This article needs additional citations for verification. (January 2023) |
Sir Thomas Gardiner | |
---|---|
Born | 1591 |
Died | 1652 | (aged 60–61)
Nationality | English |
Occupation(s) | Lawyer, politician |
Years active | 1618–1652 |
Political party | Royalist |
Children | Mary Gardiner |
Sir Thomas Gardiner (1591–1652)[1] was an English lawyer and politician who sat in the House of Commons in 1640. He supported the Royalist cause in the English Civil War.
Gardiner was called to the bar ar Inner Temple in 1618. He became Recorder of London in 1636 and a bencher of his Inn. In 1639, he became treasurer of his Inn. In April 1640, Gardiner was elected Member of Parliament for Callington in the Short Parliament.[2] He was an unsuccessful Royalist candidate for the city of London.
When Charles I visited the city on 25 November 1641, Gardiner was knighted, and his speech specially commended by the king. In 1642, he was leading counsel to Sir Edward Herbert, when he was impeached. Gardiner was himself impeached soon after for his support of ship-money. He was solicitor-general to the king at Oxford in 1643. He was a Royalist commissioner at the Treaty of Uxbridge and Royalist attorney-general in 1645. He was pardoned by parliament in 1647 on payment of fine.

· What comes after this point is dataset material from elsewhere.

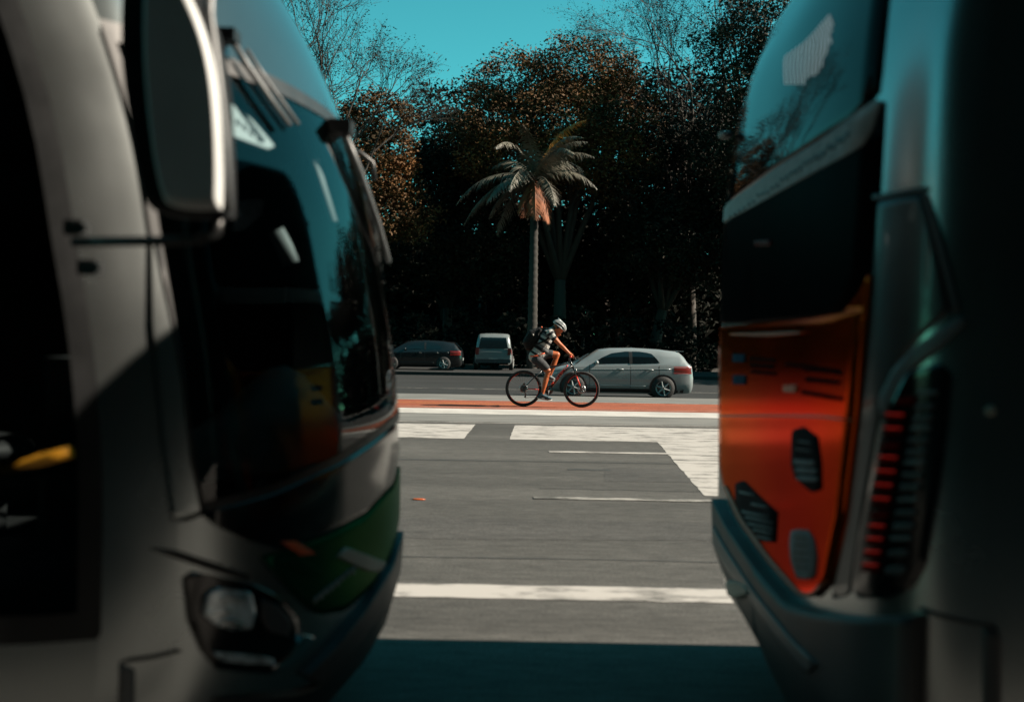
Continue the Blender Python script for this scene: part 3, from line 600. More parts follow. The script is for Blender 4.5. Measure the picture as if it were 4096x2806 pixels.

His daughter Mary was Maid of Honour to Queen Henrietta Maria in France, and one of the four Dressers to Queen Catherine after the Restoration, before marrying Sir Henry Wood, 1st Baronet. She died of smallpox on 17 March 1671, aged 38, and was buried in Westminster Abbey.
In 1679, her only child married an illegitimate son of King Charles II by Barbara Villiers, becoming Duchess of Southampton, but died of smallpox in 1680 at the age of seventeen.